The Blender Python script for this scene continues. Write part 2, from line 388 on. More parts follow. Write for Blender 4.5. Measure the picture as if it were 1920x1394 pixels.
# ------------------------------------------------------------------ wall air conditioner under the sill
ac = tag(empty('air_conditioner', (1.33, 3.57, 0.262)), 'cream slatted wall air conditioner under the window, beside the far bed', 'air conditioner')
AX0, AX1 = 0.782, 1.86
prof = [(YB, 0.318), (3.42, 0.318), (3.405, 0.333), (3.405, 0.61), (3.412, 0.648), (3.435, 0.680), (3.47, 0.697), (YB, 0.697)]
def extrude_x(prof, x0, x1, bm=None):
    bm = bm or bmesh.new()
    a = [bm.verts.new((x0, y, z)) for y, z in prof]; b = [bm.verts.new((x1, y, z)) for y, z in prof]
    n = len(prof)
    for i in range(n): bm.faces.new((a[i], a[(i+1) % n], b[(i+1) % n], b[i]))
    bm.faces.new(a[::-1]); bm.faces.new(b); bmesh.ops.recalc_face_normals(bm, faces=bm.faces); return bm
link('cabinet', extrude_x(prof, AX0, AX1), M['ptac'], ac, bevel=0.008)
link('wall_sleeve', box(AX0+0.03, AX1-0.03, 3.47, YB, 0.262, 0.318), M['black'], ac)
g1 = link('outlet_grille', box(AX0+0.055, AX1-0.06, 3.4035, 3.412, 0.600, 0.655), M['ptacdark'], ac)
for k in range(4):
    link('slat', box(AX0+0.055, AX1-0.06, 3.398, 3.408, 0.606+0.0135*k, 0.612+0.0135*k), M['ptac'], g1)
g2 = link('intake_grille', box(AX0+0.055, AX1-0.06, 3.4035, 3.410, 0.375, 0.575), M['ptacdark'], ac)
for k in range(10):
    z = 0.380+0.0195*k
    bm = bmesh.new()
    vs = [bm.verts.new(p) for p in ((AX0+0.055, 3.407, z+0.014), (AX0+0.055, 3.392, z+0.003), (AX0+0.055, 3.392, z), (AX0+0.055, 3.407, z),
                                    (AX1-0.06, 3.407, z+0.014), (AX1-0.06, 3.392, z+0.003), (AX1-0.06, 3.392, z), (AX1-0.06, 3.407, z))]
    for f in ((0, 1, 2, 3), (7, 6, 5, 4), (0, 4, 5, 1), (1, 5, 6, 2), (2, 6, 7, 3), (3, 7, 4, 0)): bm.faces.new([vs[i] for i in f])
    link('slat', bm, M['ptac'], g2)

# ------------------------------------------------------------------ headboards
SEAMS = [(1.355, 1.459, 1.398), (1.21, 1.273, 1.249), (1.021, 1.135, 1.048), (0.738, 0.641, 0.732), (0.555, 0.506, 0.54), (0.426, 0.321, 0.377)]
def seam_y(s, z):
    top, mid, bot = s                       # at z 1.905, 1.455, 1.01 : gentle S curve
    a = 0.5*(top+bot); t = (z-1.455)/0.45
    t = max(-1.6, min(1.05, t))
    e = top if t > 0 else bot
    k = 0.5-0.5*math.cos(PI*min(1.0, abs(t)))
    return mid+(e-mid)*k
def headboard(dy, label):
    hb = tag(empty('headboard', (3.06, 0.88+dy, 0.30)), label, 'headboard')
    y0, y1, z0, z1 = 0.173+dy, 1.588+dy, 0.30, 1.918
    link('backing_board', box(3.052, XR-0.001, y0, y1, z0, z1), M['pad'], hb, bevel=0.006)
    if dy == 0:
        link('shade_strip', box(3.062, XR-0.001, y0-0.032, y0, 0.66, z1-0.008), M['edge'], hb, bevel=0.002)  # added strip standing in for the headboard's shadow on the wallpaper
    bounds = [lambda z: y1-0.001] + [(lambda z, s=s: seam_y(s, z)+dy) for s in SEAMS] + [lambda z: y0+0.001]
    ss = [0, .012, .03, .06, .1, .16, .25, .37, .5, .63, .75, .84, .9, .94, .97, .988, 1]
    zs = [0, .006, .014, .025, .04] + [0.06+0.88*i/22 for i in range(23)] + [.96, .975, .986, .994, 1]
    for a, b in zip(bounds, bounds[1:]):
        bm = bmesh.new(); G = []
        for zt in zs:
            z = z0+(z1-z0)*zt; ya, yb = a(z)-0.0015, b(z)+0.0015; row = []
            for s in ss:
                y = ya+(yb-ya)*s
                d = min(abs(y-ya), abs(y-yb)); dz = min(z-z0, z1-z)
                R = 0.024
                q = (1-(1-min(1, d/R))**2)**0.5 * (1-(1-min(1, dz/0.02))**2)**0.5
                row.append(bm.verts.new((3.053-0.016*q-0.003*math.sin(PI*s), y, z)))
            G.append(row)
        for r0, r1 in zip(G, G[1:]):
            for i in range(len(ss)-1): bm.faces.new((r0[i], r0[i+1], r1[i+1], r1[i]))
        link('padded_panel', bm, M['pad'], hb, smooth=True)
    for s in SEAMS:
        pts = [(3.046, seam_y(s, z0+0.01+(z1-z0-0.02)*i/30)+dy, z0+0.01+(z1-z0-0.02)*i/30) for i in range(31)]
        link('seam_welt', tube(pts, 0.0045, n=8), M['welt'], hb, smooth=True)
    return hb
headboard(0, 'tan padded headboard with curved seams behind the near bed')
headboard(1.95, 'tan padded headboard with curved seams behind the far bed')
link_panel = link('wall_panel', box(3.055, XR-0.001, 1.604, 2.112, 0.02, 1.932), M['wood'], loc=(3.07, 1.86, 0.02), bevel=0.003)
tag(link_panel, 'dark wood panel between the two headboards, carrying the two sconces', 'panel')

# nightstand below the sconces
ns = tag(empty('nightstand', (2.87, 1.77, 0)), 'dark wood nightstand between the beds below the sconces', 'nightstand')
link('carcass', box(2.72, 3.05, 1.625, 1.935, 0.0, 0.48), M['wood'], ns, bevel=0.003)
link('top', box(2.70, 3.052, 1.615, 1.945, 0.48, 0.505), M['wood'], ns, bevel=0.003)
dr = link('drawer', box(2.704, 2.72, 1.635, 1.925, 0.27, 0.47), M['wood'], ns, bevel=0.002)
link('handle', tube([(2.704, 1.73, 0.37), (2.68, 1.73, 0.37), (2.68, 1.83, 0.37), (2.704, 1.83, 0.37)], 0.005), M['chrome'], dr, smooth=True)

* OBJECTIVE
Once more, set down the full listing, verbatim.

* TASK SOLUTION
The Blender Python script for this scene continues. Write part 2, from line 388 on. More parts follow. Write for Blender 4.5. Measure the picture as if it were 1920x1394 pixels.
# ------------------------------------------------------------------ wall air conditioner under the sill
ac = tag(empty('air_conditioner', (1.33, 3.57, 0.262)), 'cream slatted wall air conditioner under the window, beside the far bed', 'air conditioner')
AX0, AX1 = 0.782, 1.86
prof = [(YB, 0.318), (3.42, 0.318), (3.405, 0.333), (3.405, 0.61), (3.412, 0.648), (3.435, 0.680), (3.47, 0.697), (YB, 0.697)]
def extrude_x(prof, x0, x1, bm=None):
    bm = bm or bmesh.new()
    a = [bm.verts.new((x0, y, z)) for y, z in prof]; b = [bm.verts.new((x1, y, z)) for y, z in prof]
    n = len(prof)
    for i in range(n): bm.faces.new((a[i], a[(i+1) % n], b[(i+1) % n], b[i]))
    bm.faces.new(a[::-1]); bm.faces.new(b); bmesh.ops.recalc_face_normals(bm, faces=bm.faces); return bm
link('cabinet', extrude_x(prof, AX0, AX1), M['ptac'], ac, bevel=0.008)
link('wall_sleeve', box(AX0+0.03, AX1-0.03, 3.47, YB, 0.262, 0.318), M['black'], ac)
g1 = link('outlet_grille', box(AX0+0.055, AX1-0.06, 3.4035, 3.412, 0.600, 0.655), M['ptacdark'], ac)
for k in range(4):
    link('slat', box(AX0+0.055, AX1-0.06, 3.398, 3.408, 0.606+0.0135*k, 0.612+0.0135*k), M['ptac'], g1)
g2 = link('intake_grille', box(AX0+0.055, AX1-0.06, 3.4035, 3.410, 0.375, 0.575), M['ptacdark'], ac)
for k in range(10):
    z = 0.380+0.0195*k
    bm = bmesh.new()
    vs = [bm.verts.new(p) for p in ((AX0+0.055, 3.407, z+0.014), (AX0+0.055, 3.392, z+0.003), (AX0+0.055, 3.392, z), (AX0+0.055, 3.407, z),
                                    (AX1-0.06, 3.407, z+0.014), (AX1-0.06, 3.392, z+0.003), (AX1-0.06, 3.392, z), (AX1-0.06, 3.407, z))]
    for f in ((0, 1, 2, 3), (7, 6, 5, 4), (0, 4, 5, 1), (1, 5, 6, 2), (2, 6, 7, 3), (3, 7, 4, 0)): bm.faces.new([vs[i] for i in f])
    link('slat', bm, M['ptac'], g2)

# ------------------------------------------------------------------ headboards
SEAMS = [(1.355, 1.459, 1.398), (1.21, 1.273, 1.249), (1.021, 1.135, 1.048), (0.738, 0.641, 0.732), (0.555, 0.506, 0.54), (0.426, 0.321, 0.377)]
def seam_y(s, z):
    top, mid, bot = s                       # at z 1.905, 1.455, 1.01 : gentle S curve
    a = 0.5*(top+bot); t = (z-1.455)/0.45
    t = max(-1.6, min(1.05, t))
    e = top if t > 0 else bot
    k = 0.5-0.5*math.cos(PI*min(1.0, abs(t)))
    return mid+(e-mid)*k
def headboard(dy, label):
    hb = tag(empty('headboard', (3.06, 0.88+dy, 0.30)), label, 'headboard')
    y0, y1, z0, z1 = 0.173+dy, 1.588+dy, 0.30, 1.918
    link('backing_board', box(3.052, XR-0.001, y0, y1, z0, z1), M['pad'], hb, bevel=0.006)
    if dy == 0:
        link('shade_strip', box(3.062, XR-0.001, y0-0.032, y0, 0.66, z1-0.008), M['edge'], hb, bevel=0.002)  # added strip standing in for the headboard's shadow on the wallpaper
    bounds = [lambda z: y1-0.001] + [(lambda z, s=s: seam_y(s, z)+dy) for s in SEAMS] + [lambda z: y0+0.001]
    ss = [0, .012, .03, .06, .1, .16, .25, .37, .5, .63, .75, .84, .9, .94, .97, .988, 1]
    zs = [0, .006, .014, .025, .04] + [0.06+0.88*i/22 for i in range(23)] + [.96, .975, .986, .994, 1]
    for a, b in zip(bounds, bounds[1:]):
        bm = bmesh.new(); G = []
        for zt in zs:
            z = z0+(z1-z0)*zt; ya, yb = a(z)-0.0015, b(z)+0.0015; row = []
            for s in ss:
                y = ya+(yb-ya)*s
                d = min(abs(y-ya), abs(y-yb)); dz = min(z-z0, z1-z)
                R = 0.024
                q = (1-(1-min(1, d/R))**2)**0.5 * (1-(1-min(1, dz/0.02))**2)**0.5
                row.append(bm.verts.new((3.053-0.016*q-0.003*math.sin(PI*s), y, z)))
            G.append(row)
        for r0, r1 in zip(G, G[1:]):
            for i in range(len(ss)-1): bm.faces.new((r0[i], r0[i+1], r1[i+1], r1[i]))
        link('padded_panel', bm, M['pad'], hb, smooth=True)
    for s in SEAMS:
        pts = [(3.046, seam_y(s, z0+0.01+(z1-z0-0.02)*i/30)+dy, z0+0.01+(z1-z0-0.02)*i/30) for i in range(31)]
        link('seam_welt', tube(pts, 0.0045, n=8), M['welt'], hb, smooth=True)
    return hb
headboard(0, 'tan padded headboard with curved seams behind the near bed')
headboard(1.95, 'tan padded headboard with curved seams behind the far bed')
link_panel = link('wall_panel', box(3.055, XR-0.001, 1.604, 2.112, 0.02, 1.932), M['wood'], loc=(3.07, 1.86, 0.02), bevel=0.003)
tag(link_panel, 'dark wood panel between the two headboards, carrying the two sconces', 'panel')

# nightstand below the sconces
ns = tag(empty('nightstand', (2.87, 1.77, 0)), 'dark wood nightstand between the beds below the sconces', 'nightstand')
link('carcass', box(2.72, 3.05, 1.625, 1.935, 0.0, 0.48), M['wood'], ns, bevel=0.003)
link('top', box(2.70, 3.052, 1.615, 1.945, 0.48, 0.505), M['wood'], ns, bevel=0.003)
dr = link('drawer', box(2.704, 2.72, 1.635, 1.925, 0.27, 0.47), M['wood'], ns, bevel=0.002)
link('handle', tube([(2.704, 1.73, 0.37), (2.68, 1.73, 0.37), (2.68, 1.83, 0.37), (2.704, 1.83, 0.37)], 0.005), M['chrome'], dr, smooth=True)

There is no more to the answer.